Friday night I went out to what was billed as PACHANGA, an evening of Latin dance at the Blue Rooster. It promised me pachanga, cumbia, merengue y más, la música de mi juventud. And it delivered magnificently—to a room of young folks who knew what they were doing.
It was almost overwhelming to watch them dancing with expressions of glee, passion, and beauty, and to relive the rapture of those rhythms of so long ago. Fifty years… My eyes flooded with the body memory of all those wild dances with my beautiful Jane.
Though only couples were dancing, just as I’d do back then, I started dancing by myself to a splendid cumbia, and soon some other exuberant guys joined me. I wanted to shout out my joy. There followed some heart-rending merengues and a boisterous pachanga that almost did me in.
Once, the DJ called out something about la casa de música, and for a blessed moment I was back in La Casa de los Marinos I was again a demented dervish in the House of the Sailors in that ruinous building at Toulouse and Decatur, a waterfront dive aka La Marina. Vamos a La Casa!
Sorry, but I feel an elegy coming on. For the legendary La Marina was swept away by the relentless tides of years.

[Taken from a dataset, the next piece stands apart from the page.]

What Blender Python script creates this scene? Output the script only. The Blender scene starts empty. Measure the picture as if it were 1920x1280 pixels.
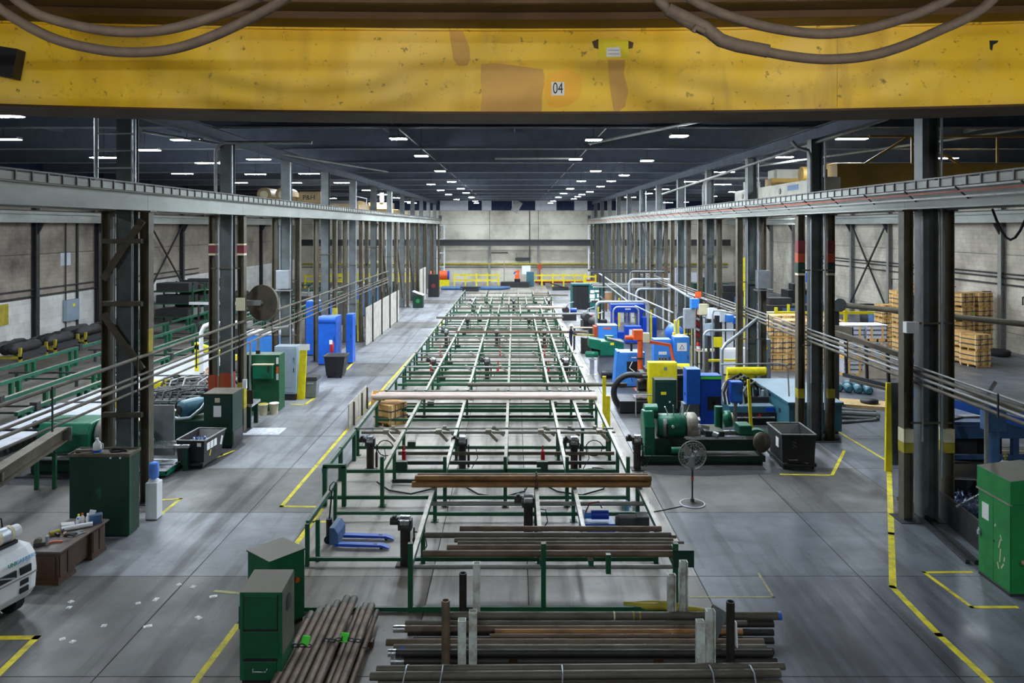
import bpy, math, random
from mathutils import Vector, Matrix
random.seed(7)
S = bpy.context.scene
C = S.collection
H = 8.0            # camera height on the crane bridge (m)
F = 1400.0         # focal length in pixels of the 1920 wide frame
VX, VY = 965.0, 426.0
# ---------------------------------------------------------------- camera, world, exposure
cam_d = bpy.data.cameras.new('camera')
cam = bpy.data.objects.new('camera', cam_d); C.objects.link(cam)
cam.location = (0, 0, H); cam.rotation_euler = (math.pi/2, 0, 0)
cam_d.sensor_width = 36; cam_d.lens = 36*F/1920
cam_d.shift_x = -(VX-960)/1920; cam_d.shift_y = -(640-VY)/1920
cam_d.clip_start = .1; cam_d.clip_end = 400
S.camera = cam
W = bpy.data.worlds.new('world'); S.world = W; W.use_nodes = True
W.node_tree.nodes['Background'].inputs[0].default_value = (.35, .45, .7, 1)
W.node_tree.nodes['Background'].inputs[1].default_value = .02
S.view_settings.view_transform = 'Standard'; S.view_settings.look = 'None'
S.view_settings.exposure = 1.85; S.view_settings.gamma = 1.0
S.view_settings.use_curve_mapping = False
try:
    S.cycles.use_denoising = True
    S.cycles.max_bounces = 6; S.cycles.diffuse_bounces = 3; S.cycles.glossy_bounces = 3
    S.cycles.sample_clamp_indirect = 6
except Exception: pass
LAMP_POWER = 210.0
LAMP_COL = (.80, .90, 1.0)
# ---------------------------------------------------------------- small helpers
def at(px, py, z=0.0):
    """point of the photograph at a known height"""
    y = F*(H-z)/(py-VY)
    return Vector(((px-VX)*y/F, y, z))
def ax(px, y): return (px-VX)*y/F
def az(py, y): return H-(py-VY)*y/F
def lin(c):
    o = []
    for v in c:
        v = v/255.0
        o.append(v/12.92 if v <= .04045 else ((v+.055)/1.055)**2.4)
    return (o[0], o[1], o[2], 1)
ORD = 'first second third fourth fifth sixth seventh eighth ninth tenth eleventh twelfth thirteenth fourteenth fifteenth sixteenth seventeenth eighteenth nineteenth twentieth'.split()
MATS = {}
def M(name, col, rough=.6, metal=0.0, grime=.35, gcol=None, scale=2.0, dust=0.0, bump=0.0, stretch=None, dcol=(118,110,98), spec=.5, brick=None):
    m = bpy.data.materials.new(name); m.use_nodes = True
    nt = m.node_tree; N = nt.nodes; L = nt.links
    b = N['Principled BSDF']
    c0 = lin(col); c1 = lin(gcol) if gcol else tuple(x*.35 for x in c0[:3])+(1,)
    geo = N.new('ShaderNodeNewGeometry')
    src = geo.outputs['Position']
    if stretch:
        mp = N.new('ShaderNodeVectorMath'); mp.operation = 'MULTIPLY'; mp.inputs[1].default_value = stretch
        L.new(src, mp.inputs[0]); src = mp.outputs[0]
    nz = N.new('ShaderNodeTexNoise'); nz.inputs['Scale'].default_value = scale; nz.inputs['Detail'].default_value = 6; nz.inputs['Roughness'].default_value = .65
    L.new(src, nz.inputs['Vector'])
    mr = N.new('ShaderNodeMapRange'); mr.inputs[1].default_value = .42; mr.inputs[2].default_value = .72; mr.inputs[3].default_value = 0; mr.inputs[4].default_value = grime
    L.new(nz.outputs['Fac'], mr.inputs[0])
    mx = N.new('ShaderNodeMix'); mx.data_type = 'RGBA'; mx.inputs[6].default_value = c0; mx.inputs[7].default_value = c1
    L.new(mr.outputs[0], mx.inputs[0]); col_out = mx.outputs[2]
    if brick:
        sx = N.new('ShaderNodeSeparateXYZ'); cx = N.new('ShaderNodeCombineXYZ'); L.new(geo.outputs['Position'], sx.inputs[0])
        L.new(sx.outputs['Y'], cx.inputs[0]); L.new(sx.outputs['Z'], cx.inputs[1])
        bt = N.new('ShaderNodeTexBrick'); bt.inputs['Scale'].default_value = 1; bt.inputs['Brick Width'].default_value = brick[0]; bt.inputs['Row Height'].default_value = brick[1]; bt.inputs['Mortar Size'].default_value = .018
        bt.inputs['Color1'].default_value = (1,1,1,1); bt.inputs['Color2'].default_value = (.9,.9,.9,1); bt.inputs['Mortar'].default_value = (.8,.8,.8,1)
        L.new(cx.outputs[0], bt.inputs['Vector'])
        m3 = N.new('ShaderNodeMix'); m3.data_type = 'RGBA'; m3.blend_type = 'MULTIPLY'; m3.inputs[0].default_value = 1
        L.new(col_out, m3.inputs[6]); L.new(bt.outputs['Color'], m3.inputs[7]); col_out = m3.outputs[2]
    if dust:
        sp = N.new('ShaderNodeSeparateXYZ'); L.new(geo.outputs['True Normal'], sp.inputs[0])
        d = N.new('ShaderNodeMapRange'); d.inputs[1].default_value = .75; d.inputs[2].default_value = .98; d.inputs[4].default_value = dust
        L.new(sp.outputs['Z'], d.inputs[0])
        m2 = N.new('ShaderNodeMix'); m2.data_type = 'RGBA'; m2.inputs[7].default_value = lin(dcol)
        L.new(d.outputs[0], m2.inputs[0]); L.new(col_out, m2.inputs[6]); col_out = m2.outputs[2]
    L.new(col_out, b.inputs['Base Color'])
    b.inputs['Metallic'].default_value = metal
    b.inputs['Specular IOR Level'].default_value = spec
    rr = N.new('ShaderNodeMapRange'); rr.inputs[3].default_value = max(.05, rough-.1); rr.inputs[4].default_value = min(1, rough+.15)
    L.new(nz.outputs['Fac'], rr.inputs[0]); L.new(rr.outputs[0], b.inputs['Roughness'])
    if bump:
        bp = N.new('ShaderNodeBump'); bp.inputs['Strength'].default_value = bump; bp.inputs['Distance'].default_value = .02
        L.new(nz.outputs['Fac'], bp.inputs['Height']); L.new(bp.outputs[0], b.inputs['Normal'])
    MATS[name] = m
    return m
def EM(name, col, power):
    m = bpy.data.materials.new(name); m.use_nodes = True
    b = m.node_tree.nodes['Principled BSDF']
    b.inputs['Base Color'].default_value = (.8, .8, .8, 1)
    b.inputs['Emission Color'].default_value = tuple(col)+(1,)
    b.inputs['Emission Strength'].default_value = power
    MATS[name] = m; return m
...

Many others besides me must still remember the glory of that dark and disreputable Latin sailor bar, that temple of dance lost forever. (I’ve celebrated that long-lost glory in my autobiographical novel DIVINE DEBAUCH.)
I don’t know when the bar first opened, but my blessed time to carouse in its three mystical rooms was the early 60’s. By the later 60’s I heard it had been written up in some big magazine as the chic lowlife place to go, and very soon thereafter La Marina ceased to be.
Those three rooms were steeped in darkness and wrapped in music, tremendously loud Latin music, and the roar of voices and laughter. High above the crush of carousers and dancers, in deep shadows by the ceilings, blades of fans slowly swam around like circling sharks.
The three rooms were each special shrines. In the first more or less civilized one, you’d socialize with drinks and shouted talk. The second room was the place for group celebrations, being less crowded than the third and better for a formal dance like the pasa doble or the leaping pachanga.
The third room had its own even more powerful juke box and a hallucinatory mural on the walls over the crowd. Around the room in a dreamlike swirl ran a dark flood of writhing nudes, racing motorcycle, matador with sword, and charging bull. As above, so below.
It was here in the dense throngs of the third room that the ecstasy happened, the Dionysian transports of merengues and cumbias. The clock was forever stopped at ten of three, though that was usually an early hour in an evening’s revelry. We’d dance till dawn, even after.
A few years ago, when I visited New Orleans again, I lunched in the stylish Café Maspero that used to be La Casa and sat in what once was the be back corner of the second room. I told the waitress about its history, and she remarked that they had thought it had been a pirate joint before. In a way it was.